Projecting onto information our old notions of property, thus turning it into a method by which one person can extract wealth from another, neither reveals nor changes the extraordinary nature of information. It reveals only the limited nature of man and his reluctance to change internal modules of reality or external behavior.
Information is a miser of energy. It can endlessly replicate, move ubiquitously at the speed of light, and massively condense in minute space, all at minuscule expense of energy, in other words, cost. In countless ways, it is becoming a replacement for our present enormously wasteful use of matter. To the extent that we increase the value of the mental content of the composition of goods and services, we can reduce the value of the physical content. We can make them lighter, more durable, more recyclable, more versatile, and more transportable.

Information breeds. When one bit of information is combined with another, the result is new information. Information is boundary less. It cannot be contained. No matter what constraints we try to put on information, it will become the slave and property of no one. Efforts to make information conform to archaic notions of scarcity, ownership, and finite physical quantity - concepts that grew out of the agricultural and industrialized age - merely lock humanoid into old, mental boxes of constraint and exploitation.
Information is ethically neutral. Its immense power is as applicable to destructive, inequitable, violent ends as it is to constructive, equitable, peaceful ends. The history of modern sciences has been an effort to divorce the ethical dimensions of life from the physical to divorce subjective values from objective observations; to divorce spirituality from rationality. The effect has been deification of the rational, physical, objective perspective as ultimate truth, and demonization of the subjective, ethical, and spiritual perspective a superstition, delusion, and ignorance.

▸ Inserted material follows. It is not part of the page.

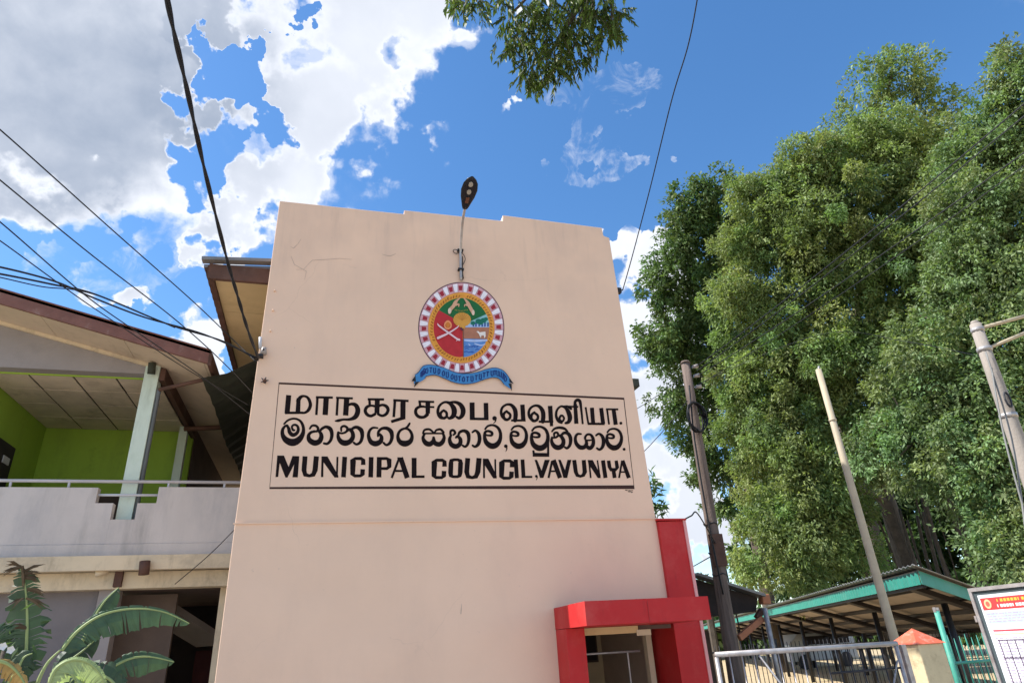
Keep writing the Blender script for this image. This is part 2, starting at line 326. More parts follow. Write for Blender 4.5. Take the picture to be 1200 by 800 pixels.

Products, services, and organizations in which the value of the mental content begins to dwarf the value of the physical content require wise people of deep understanding. To endlessly add to the quantity of mechanistic information, knowledge, and technology without similar evolution of values and wisdom is not only foolish, it is dangerous. To massively develop means and act in accordance with what those means permit without careful consideration of ends in the context of values is equally idiotic.

Thinking about a society based on information and one based on physicality requires radically different perspective and consciousness. However, we prefer too often to ignore the fundamental differences and carry over into the Chaordic Age of managing information, ideas and values, concepts, and assumptions that proved useful in the mechanized, Industrial Age of machine crafting, the age of managing things; concepts such as ownership finite supply, obsolescence, loss by conveyance, containment, scarcity, separability, quantifiable measurement, statistical economics, mathematical monetarism, hierarchal structuralism, and command-and-control management.

The birth of the Chaordic Age calls into question virtually every concepts of societal organization, management, and conduct on which we have come to rely. Clinging too rigorously to old concepts, dismissing new concepts too lightly, protecting old forms that resulting from those concepts too fiercely, imposing those rooms on a changing society too resolutely, are a certain path to failure. As Sir Francis Bacon put it precisely centuries ago, in admonishing those who apposed the mechanistic concepts of Newton and Descartes: “They that reverence too much the old times are but a scorn to the new.”

The new concepts Bacon so ably defended with that assertion are excruciatingly old today. They are concepts that we now reverence too much.